Is this true? $$ \sum\limits_{i<j} x_ix_j = \sum\limits_{j=1}^n \sum\limits_{i=1}^j x_ix_j$$ $i, j = 1,\ldots,n$
And on the left hand side, how can you tell when it stops?
Is this true? $$ \sum\limits_{i<j} x_ix_j = \sum\limits_{j=1}^n \sum\limits_{i=1}^j x_ix_j$$ $i, j = 1,\ldots,n$
And on the left hand side, how can you tell when it stops?
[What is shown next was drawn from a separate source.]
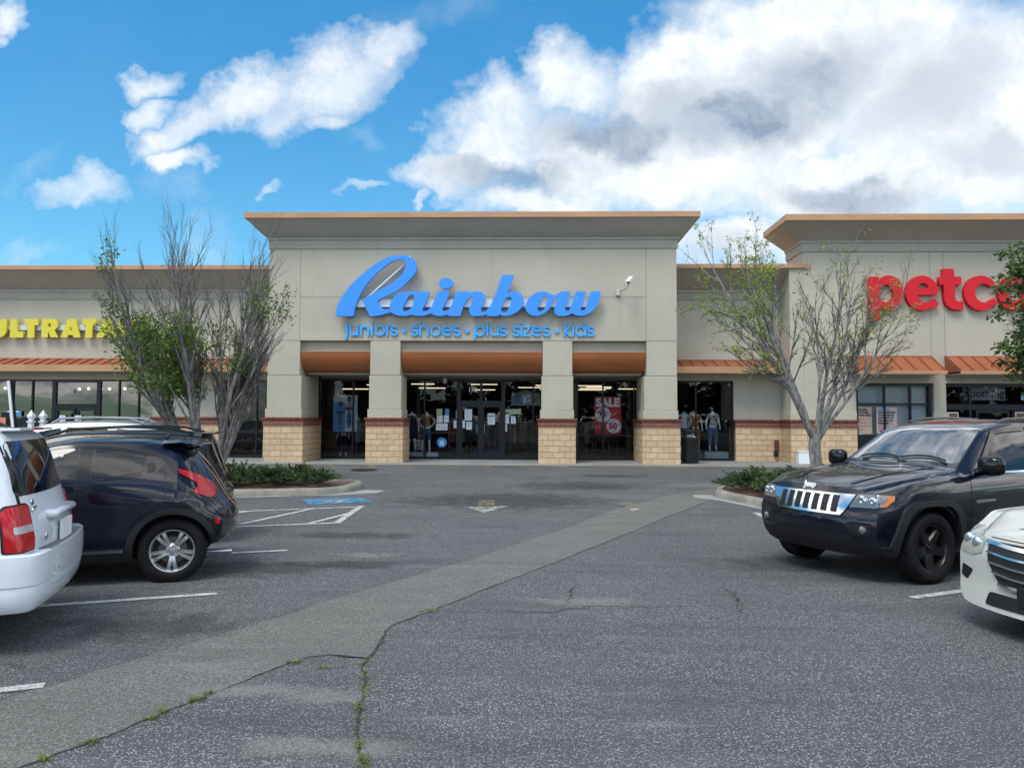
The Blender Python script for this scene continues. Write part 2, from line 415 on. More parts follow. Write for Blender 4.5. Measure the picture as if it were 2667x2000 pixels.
mat('aluminium', (.62, .63, .65), .45, .3); mat('white_metal', (.72, .73, .75), .35); mat('steel', (.45, .45, .46), .3, .9)
mat('chrome', (.66, .66, .66), .13, 1.); mat('black_plastic', (.010, .010, .011), .6, spec=.3); mat('rubber', (.009, .009, .010), .85, spec=.2, vary=.3, vscale=20)
mat('black_gloss', (.004, .004, .005), .12, spec=.4)
mat('rim_silver', (.52, .53, .55), .28, .85); mat('rim_black', (.010, .010, .011), .32)
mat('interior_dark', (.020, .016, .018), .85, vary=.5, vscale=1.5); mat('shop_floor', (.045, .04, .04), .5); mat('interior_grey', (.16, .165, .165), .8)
mat('lamp_tube', (.9, .85, .7), .5, emit=(1., .83, .55), estr=.55); mat('lamp_globe', (.9, .8, .6), .5, emit=(1., .82, .5), estr=5.)
mat('paper', (.74, .77, .80), .7, vary=.05); mat('ink', (.04, .04, .06), .8); mat('paper_yellow', (.45, .47, .30), .7)
mat('sale_red', (.52, .012, .022), .5); mat('white_plain', (.76, .76, .76), .6); mat('navy_cloth', (.012, .016, .07), .8)
mat('mannequin', (.80, .81, .82), .4); mat('denim', (.09, .17, .30), .85, vary=.5, vscale=9); mat('orange_cloth', (.50, .17, .02), .8, vary=.2, vscale=8)
mat('green_cloth', (.11, .20, .10), .85, vary=.3, vscale=9)
def print_cloth(name, a, b_, c_):
    m, T, b, tc = custom(name)
    vo = T.new('ShaderNodeTexVoronoi'); T.put(vo.inputs['Vector'], tc); vo.inputs['Scale'].default_value = 14
    sp = T.new('ShaderNodeSeparateColor'); T.l.new(vo.outputs['Color'], sp.inputs[0])
    T.put(b.inputs['Base Color'], T.mix(T.rng(sp.outputs[0], .4, .45), T.mix(T.rng(sp.outputs[1], .5, .55), a, b_), c_)); b.inputs['Roughness'].default_value = .8
print_cloth('floral_cloth', (.55, .22, .03), (.25, .38, .04), (.48, .12, .04)); print_cloth('patterned_cloth', (.42, .03, .03), (.05, .14, .06), (.60, .52, .40))
mat('teal_box', (.36, .44, .46), .6); mat('blue_panel', (.02, .05, .22), .6); mat('sticker_blue', (.03, .22, .60), .45); mat('sticker_pale', (.42, .62, .70), .5)
mat('poster_pink', (.52, .38, .37), .6); mat('poster_tan', (.44, .31, .24), .6); mat('poster_blue', (.10, .28, .55), .55); mat('poster_white', (.55, .60, .66), .55)
mat('skin_dark', (.12, .065, .045), .6); mat('hair_dark', (.02, .015, .014), .6); mat('pink_cloth', (.42, .25, .30), .7)
mat('shade_white', (.68, .73, .71), .75); mat('grey_sign', (.30, .30, .32), .6); mat('letter_dark', (.03, .025, .025), .6); mat('cyan_strip', (.16, .42, .52), .6)
mat('wood_brown', (.16, .075, .03), .6)
def glass(name, tint, refl=1.0, ior=1.55):
    m = bpy.data.materials.new(name); m.use_nodes = True; MATS[name] = m; T = NT(m.node_tree); T.n.clear()
    o = T.new('ShaderNodeOutputMaterial'); mx = T.new('ShaderNodeMixShader'); tr = T.new('ShaderNodeBsdfTransparent'); gl = T.new('ShaderNodeBsdfGlossy')
    tr.inputs[0].default_value = (*tint, 1); gl.inputs['Roughness'].default_value = .012
    fr = T.new('ShaderNodeFresnel'); fr.inputs['IOR'].default_value = ior
    tc = T.new('ShaderNodeTexCoord').outputs['Object']
    bp = T.new('ShaderNodeBump'); bp.inputs['Strength'].default_value = .06; bp.inputs['Distance'].default_value = .05
    T.put(bp.inputs['Height'], T.noise(tc, .9, 2, .4)); T.l.new(bp.outputs[0], gl.inputs['Normal'])
    T.put(mx.inputs[0], T.math('MULTIPLY', fr.outputs[0], refl, clamp=True)); T.l.new(tr.outputs[0], mx.inputs[1]); T.l.new(gl.outputs[0], mx.inputs[2]); T.l.new(mx.outputs[0], o.inputs[0])
    return m
glass('shop_glass', (.90, .91, .94), .95, 1.55); glass('left_glass', (.34, .42, .52), 1.5, 1.75)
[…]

Not quite: you are summing terms $x_jx_j$ on the right that don't appear on the left... The correct formula is $$\sum_{j=2}^n\sum_{i=1}^{j-1}\,x_ix_j$$
You are close! Notice that $\sum\limits_{j=1}^n \sum\limits_{i=1}^j x_ix_j$ contains the term $x_jx_j\forall j \leq n$
$$ \sum\limits_{i<j} x_ix_j = \sum\limits_{j=2}^n \sum\limits_{i=1}^{j-1} x_ix_j$$
I like to use Iverson summation: $$ \sum_{i<j}x_ix_j=\sum_{j=1}^n\sum_{i=1}^n[i<j] x_ix_j=\sum_{j=1}^n\sum_{i=1}^{j-1}x_ix_j=\sum_{j=2}^n\sum_{i=1}^{j-1}x_ix_j $$ where $[i<j]$ is an Iverson bracket equals one if $i<j$ and zero otherwise.
You wrote $\sum\limits_{i<j} x_ix_j = \sum\limits_{j=1}^n \sum\limits_{i=1}^j x_ix_j$
To change the left side so that is the same as the right, I would change it to $\sum\limits_{1\le i\le j \le n} x_ix_j $.